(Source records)
--------------------------------
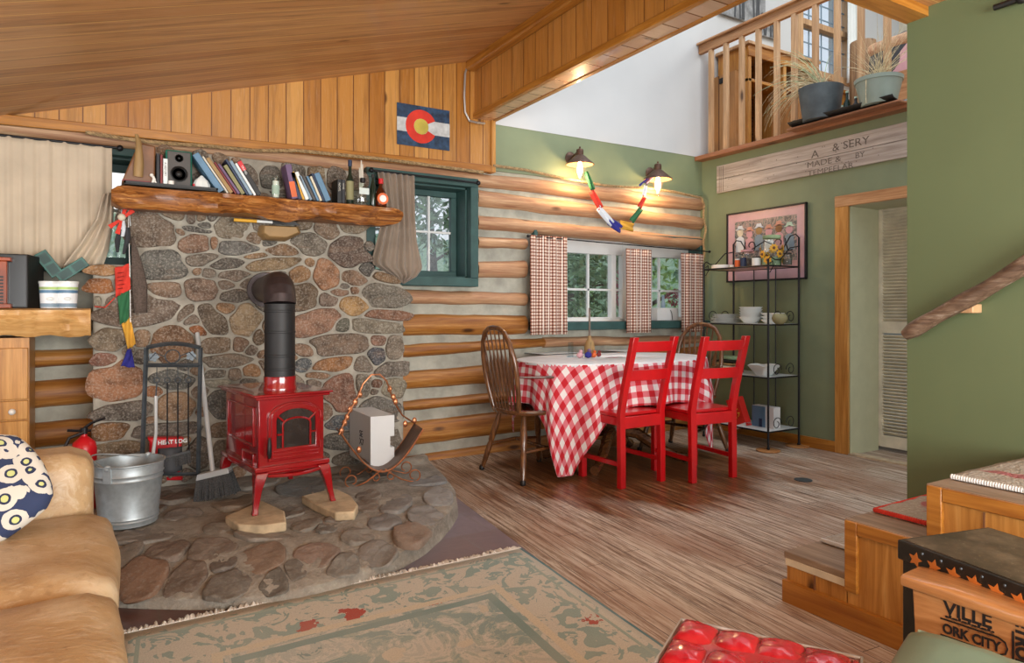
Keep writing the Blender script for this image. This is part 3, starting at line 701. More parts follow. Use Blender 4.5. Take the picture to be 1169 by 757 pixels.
for tok in HS.split():
    x, y, w_, h_, an, c = tok.split(','); x, y, w_, h_, an = map(float, (x, y, w_, h_, an))
    p = onZ(x, y, HZ)
    for _ in range(6): p = onZ(x, y, hz_at(p.x, p.y))
    zc = (p-CAM).dot(FW)
    cl_ = [int(c[i:i+2],16) for i in (0,2,4)]; c = ''.join('%02x' % int(v*.55+w*.45) for v, w in zip(cl_, (0x8c,0x84,0x78)))
    a = w_/2*zc/F; b = ((onZ(x, y-h_/2, p.z)-onZ(x, y+h_/2, p.z)).dot(FW))/2
    u, v = (p-CAM).dot(RT), zc
    seeds.append((u, v, a*1.12, b*1.15, radians(an), c))
def PH(a, b, h):
    p = RT*a+FW*b; return V((p.x, p.y, hz_at(p.x, p.y)+h))
stones('flagstones', seeds, PH, 'flagstone', hearth, gap=.008, lift=.009, raised=(0, 18, 19))

# stone slabs under the stove's front feet
def slab(name, px, zt, zb_, mat, label):
    mb = MB(); P = [onZ(x, y, zt) for x, y in px]; mb.prism([(p.x, p.y, zb_) for p in P], (0,0,zt-zb_))
    return tag(mb.build(name, mat, bevel=.008), label, 'stone slab')
slab('stone_slab', [(257,589),(299,571),(325,583),(327,596),(300,600),(272,599)], .155, .112, 'tan_stone', 'flat pale stone slab under the left front foot of the red stove')
slab('stone_slab', [(344,566),(382,557),(400,565),(409,576),(405,584),(383,585),(360,575)], .155, .112, 'tan_stone', 'flat tan stone slab under the right front foot of the red stove')

# ------------------------------------------------------------------ stove
ZTOP = .705
c0 = onZ(292.5,451.6,ZTOP); c1 = onZ(377,445,ZTOP); c3 = onZ(276,437,ZTOP); c2 = onZ(352,432,ZTOP)
fx = (c1-c0).normalized(); fy = V((-fx.y, fx.x, 0)); W_ = (c1-c0).length; D_ = .56
ST = c0
stove = thing('wood_stove', (ST+fx*W_/2+fy*D_/2).xy.to_3d()+V((0,0,.15)), 'glossy red enamelled wood stove on splayed legs standing on the stone hearth', 'stove')
MS = Matrix((fx, fy, V((0,0,1)))).transposed().to_4x4(); MS.translation = V((ST.x, ST.y, 0))
def sb(name, mat, parent, mb, **k): return mb.build(name, mat, parent, M=MS, **k)
sk = .06   # the top is wider at the back left in the photo: a slight cant
o_ = .022; B0, B1 = .015, ZTOP-.022
ZB1 = .345
body = sb('body', 'stove_red', stove, MB().hexa([(.02,.03,ZB1),(W_-.02,.03,ZB1),(W_-.02,D_-.03,ZB1),(.02,D_-.03,ZB1),(.02,.03,B1),(W_-.02,.03,B1),(W_-.02,D_-.03,B1),(.02,D_-.03,B1)]), bevel=.006)
mb = MB(); mb.box((-.012,-.012,ZTOP-.012),(W_+.012,D_+.012,ZTOP)); mb.box((.0,.0,ZTOP-.026),(W_,D_,ZTOP-.012)); sb('top_plate', 'stove_red', stove, mb, bevel=.005)
mb = MB(); mb.box((-.002,.008,ZB1-.004),(W_+.002,D_-.01,ZB1+.02)); mb.box((.008,.018,ZB1-.02),(W_-.008,D_-.02,ZB1-.004)); sb('base_skirt', 'stove_red', stove, mb, bevel=.005)
def leg(x, y, sx, sy):
    mb = MB(); pr = [(ZB1-.005,.030,0),(ZB1-.03,.026,.01),(ZB1-.08,.018,.022),(ZB1-.13,.014,.030),(.175,.012,.038),(.155,.014,.042)]
    rs = [[(x+sx*(o-w)-0*sx, y+sy*(o-w), z),(x+sx*(o+w), y+sy*(o-w), z),(x+sx*(o+w), y+sy*(o+w), z),(x+sx*(o-w), y+sy*(o+w), z)] for z, w, o in pr]
    sb('leg', 'stove_red', stove, mb.rings(rs), bevel=.004)
leg(.032,.035,-1,-1); leg(W_-.032,.035,1,-1); leg(.032,D_-.05,-1,1); leg(W_-.032,D_-.05,1,1)
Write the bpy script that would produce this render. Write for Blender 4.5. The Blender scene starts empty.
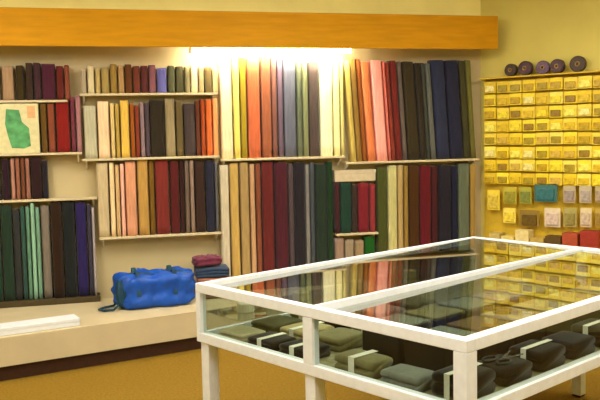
import bpy, bmesh, math, random
from mathutils import Vector, Matrix
R = math.radians
random.seed(7)
SC = bpy.context.scene
COL = SC.collection

# ------------------------------------------------------------------ camera
F = 800.0                       # focal length in pixels of a 600 px wide frame
CAMH = 1.6
pitch = math.atan(65/800.0)
roll = R(1.15)
fw = Vector((0, math.cos(pitch), -math.sin(pitch)))
r0 = Vector((1, 0, 0)); u0 = r0.cross(fw)
rt = (r0*math.cos(roll) - u0*math.sin(roll)).normalized()
up = rt.cross(fw).normalized()
cam_d = bpy.data.cameras.new('camera'); cam = bpy.data.objects.new('camera', cam_d); COL.objects.link(cam)
cam_d.sensor_width = 36; cam_d.lens = 36*F/600.0
cam.matrix_world = Matrix(((rt.x, up.x, -fw.x, 0), (rt.y, up.y, -fw.y, 0), (rt.z, up.z, -fw.z, CAMH), (0, 0, 0, 1)))
SC.camera = cam

def ray(px, py):
    return fw + rt*((px-300)/F) + up*((200-py)/F)

# ------------------------------------------------------------------ helpers
def lin(c):
    return tuple((v/255/12.92 if v/255 <= .04045 else ((v/255+.055)/1.055)**2.4) for v in c)

MATS = {}
def mat(name, rgb, rough=.6, spec=.3, metal=0.0, noise=.08, nscale=30.0, stretch=(1, 1, 1), bump=0.0, sheen=0.0, coat=0.0):
    if name in MATS: return MATS[name]
    m = bpy.data.materials.new(name); m.use_nodes = True
    nt = m.node_tree; b = nt.nodes['Principled BSDF']
    b.inputs['Roughness'].default_value = rough
    b.inputs['Specular IOR Level'].default_value = spec
    b.inputs['Metallic'].default_value = metal
    if sheen: b.inputs['Sheen Weight'].default_value = sheen
    if coat: b.inputs['Coat Weight'].default_value = coat
    c = lin(rgb)
    tc = nt.nodes.new('ShaderNodeTexCoord'); mp = nt.nodes.new('ShaderNodeMapping')
    mp.inputs['Scale'].default_value = stretch
    nz = nt.nodes.new('ShaderNodeTexNoise'); nz.inputs['Scale'].default_value = nscale; nz.inputs['Detail'].default_value = 3
    cr = nt.nodes.new('ShaderNodeValToRGB')
    lo = [max(0, v*(1-noise*2)) for v in c]; hi = [min(1, v*(1+noise*2)) for v in c]
    cr.color_ramp.elements[0].position = .3; cr.color_ramp.elements[1].position = .7
    cr.color_ramp.elements[0].color = (*lo, 1); cr.color_ramp.elements[1].color = (*hi, 1)
    L = nt.links.new
    L(tc.outputs['Object'], mp.inputs['Vector']); L(mp.outputs['Vector'], nz.inputs['Vector'])
    L(nz.outputs['Fac'], cr.inputs['Fac']); L(cr.outputs['Color'], b.inputs['Base Color'])
    if bump:
        bp = nt.nodes.new('ShaderNodeBump'); bp.inputs['Strength'].default_value = bump; bp.inputs['Distance'].default_value = .01
        L(nz.outputs['Fac'], bp.inputs['Height']); L(bp.outputs['Normal'], b.inputs['Normal'])
    MATS[name] = m
    return m

def emit_mat(name, rgb, strength):
    m = bpy.data.materials.new(name); m.use_nodes = True
    nt = m.node_tree; nt.nodes.clear()
    e = nt.nodes.new('ShaderNodeEmission'); o = nt.nodes.new('ShaderNodeOutputMaterial')
    e.inputs['Color'].default_value = (*rgb, 1); e.inputs['Strength'].default_value = strength
    nt.links.new(e.outputs[0], o.inputs['Surface'])
    return m

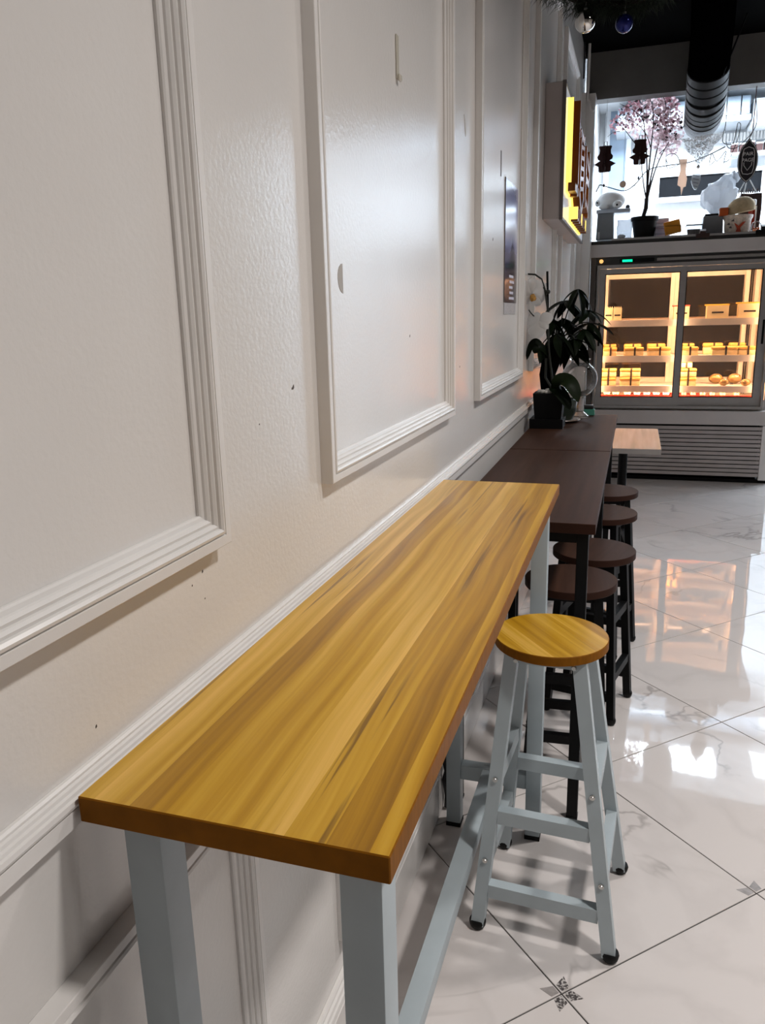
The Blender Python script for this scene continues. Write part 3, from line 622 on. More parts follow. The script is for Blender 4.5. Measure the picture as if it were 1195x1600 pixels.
for k, px in enumerate((948, 962, 980, 995, 1010, 1025, 1040, 1068, 1082, 1097, 1112, 1128, 1150)):
    x = X(px, 616, 7.15)
    col = CREAM if k in (0, 1) or k > 6 else mat('white_cream_roll', (0.85, 0.78, 0.72), 0.5)
    t = thing('pastry_roll', (x, 7.15, 0.704), 'small %s pastry roll on the fridge floor, %s from the left' % ('golden' if k < 2 or k > 6 else 'white', NTH[k]), 'pastry', 'pastry rolls on the fridge floor')
    r_ = 0.028 if k < 7 else 0.02; z0 = 0.7045 + r_
    b = B().tube([(x, 7.10, z0), (x, 7.105, z0), (x, 7.20, z0), (x, 7.205, z0)], [r_ * 0.86, r_, r_, r_ * 0.86], 14); obj('roll', b, col, t, smooth=50)
    sp = [(x + (r_ * 0.8 - 0.0011 * q) * math.cos(q * 0.6), 7.0985, z0 + (r_ * 0.8 - 0.0011 * q) * math.sin(q * 0.6)) for q in range(18)]
    obj('swirl', B().tube(sp, 0.0015, 5), mat('red_jam', srgb(190, 40, 30), 0.4), t)
# ================================================================== THINGS ON THE LEDGE
ZL = 2.0005
def bag_noise(b, amp, sc=18):
    from mathutils import noise
    for v in b.bm.verts:
        n = V((noise.noise(v.co * sc), noise.noise(v.co * sc + V((9, 3, 1))), noise.noise(v.co * sc + V((4, 7, 5))))); v.co += n * amp
    return b
# grey bin with tray, plush lying on it
a = P(931, 350, 7.02); c = P(960, 350, 7.02); zt = P(945, 334, 7.02).z
t = thing('storage_bin', ((a.x + c.x) / 2, 7.08, 1.985), 'grey tapered storage bin at the left end of the ledge', 'bin')
b = B(); xm = (a.x + c.x) / 2; w0 = (c.x - a.x) / 2
def taper(b, xm, ym, z0, z1, w0, d0, w1, d1):
    vs_ = [b.bm.verts.new((xm + sx * w, ym + sy * d, z)) for z, w, d in ((z0, w0, d0), (z1, w1, d1)) for sx, sy in ((-1, -1), (1, -1), (1, 1), (-1, 1))]
    for f in ((3, 2, 1, 0), (4, 5, 6, 7), (0, 1, 5, 4), (1, 2, 6, 5), (2, 3, 7, 6), (3, 0, 4, 7)): b.bm.faces.new([vs_[i] for i in f])
    return b
obj('bin_body', taper(B(), xm, 7.10, ZL, zt, w0 * 0.95, 0.09, w0 * 0.85, 0.10).bevel(0.004, 1), mat('grey_plastic', srgb(120, 126, 132), 0.35), t)
obj('bin_stripe', taper(B(), xm - w0 * 0.66, 7.008, ZL + 0.002, zt - 0.002, w0 * 0.12, 0.001, w0 * 0.12, 0.001), mat('pale_plastic', srgb(196, 200, 205), 0.4), t)
obj('bin_tray', B().box((xm - w0, 6.99, zt + 0.001), (xm + w0 + 0.12, 7.21, zt + 0.03)).bevel(0.006, 2), mat('clear_grey_tray', srgb(176, 184, 196), 0.2), t, smooth=40)
PZ = zt + 0.0305
t = thing('plush_toy', (xm + 0.04, 7.1, PZ), 'white plush animal lying on its side on the grey bin', 'toy')
PL = mat('white_plush', (0.78, 0.77, 0.76), 0.95, bump=(160, 0.5, 0.004)); PX = xm + 0.035
b = B().ball((PX, 7.10, PZ + 0.075), 0.075, 18, (1.5, 1.0, 0.98)); obj('body', b, PL, t, smooth=80)
obj('ear', B().ball((PX - 0.105, 7.07, PZ + 0.06), 0.027, 12, (0.8, 0.6, 1)), PL, t, smooth=80)
obj('eye', B().ball((PX - 0.108, 7.053, PZ + 0.062), 0.007, 8), BLACK, t, smooth=80)
obj('snout', B().ball((PX + 0.055, 7.02, PZ + 0.035), 0.036, 14, (1.1, 0.7, 0.9)), PL, t, smooth=80)
obj('nose', B().ball((PX + 0.052, 6.993, PZ + 0.03), 0.008, 8), BLACK, t, smooth=80)
obj('paw', B().ball((PX - 0.05, 7.03, PZ + 0.022), 0.03, 12, (1.5, 0.9, 0.72)), PL, t, smooth=80)
obj('paw', B().ball((PX + 0.135, 7.08, PZ + 0.018), 0.02, 12, (0.9, 0.9, 0.9)), mat('dark_plush', (0.05, 0.05, 0.055), 0.9), t, smooth=80)
# clear bag beside the bin
x0, x1 = X(965, 345, 7.12), X(987, 345, 7.12)
t = thing('plastic_bag', ((x0 + x1) / 2, 7.14, ZL), 'crumpled clear plastic bag between grey bin and black pot', 'bag')
b = B().box((x0, 7.10, ZL), (x1, 7.22, ZL + 0.155)); bmesh.ops.subdivide_edges(b.bm, edges=list(b.bm.edges), cuts=7, use_grid_fill=True); bag_noise(b, 0.016, 26)
for v in b.bm.verts: v.co.z = max(v.co.z, ZL)
obj('film', b, mat('crinkled_film', srgb(190, 204, 226), 0.18, alpha=0.55), t, smooth=25)
obj('knot', B().ball(((x0 + x1) / 2 - 0.02, 7.07, ZL + 0.022), 0.022, 10, (1.6, 0.7, 0.8)), mat('white_knot', (0.7, 0.7, 0.72), 0.4), t, smooth=60)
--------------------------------
▸ Exercise goal: Write out the lines beginning with the one that contains "Write the bpy" and ending with the one that contains "return tuple((v/255/12.92 if", exactly as given. Leave pictures out.

▸ Answer for this exercise:
Write the bpy script that would produce this render. Write for Blender 4.5. The Blender scene starts empty.
import bpy, bmesh, math, random
from mathutils import Vector, Matrix
R = math.radians
random.seed(7)
SC = bpy.context.scene
COL = SC.collection

# ------------------------------------------------------------------ camera
F = 800.0                       # focal length in pixels of a 600 px wide frame
CAMH = 1.6
pitch = math.atan(65/800.0)
roll = R(1.15)
fw = Vector((0, math.cos(pitch), -math.sin(pitch)))
r0 = Vector((1, 0, 0)); u0 = r0.cross(fw)
rt = (r0*math.cos(roll) - u0*math.sin(roll)).normalized()
up = rt.cross(fw).normalized()
cam_d = bpy.data.cameras.new('camera'); cam = bpy.data.objects.new('camera', cam_d); COL.objects.link(cam)
cam_d.sensor_width = 36; cam_d.lens = 36*F/600.0
cam.matrix_world = Matrix(((rt.x, up.x, -fw.x, 0), (rt.y, up.y, -fw.y, 0), (rt.z, up.z, -fw.z, CAMH), (0, 0, 0, 1)))
SC.camera = cam

def ray(px, py):
    return fw + rt*((px-300)/F) + up*((200-py)/F)

# ------------------------------------------------------------------ helpers
def lin(c):
    return tuple((v/255/12.92 if v/255 <= .04045 else ((v/255+.055)/1.055)**2.4) for v in c)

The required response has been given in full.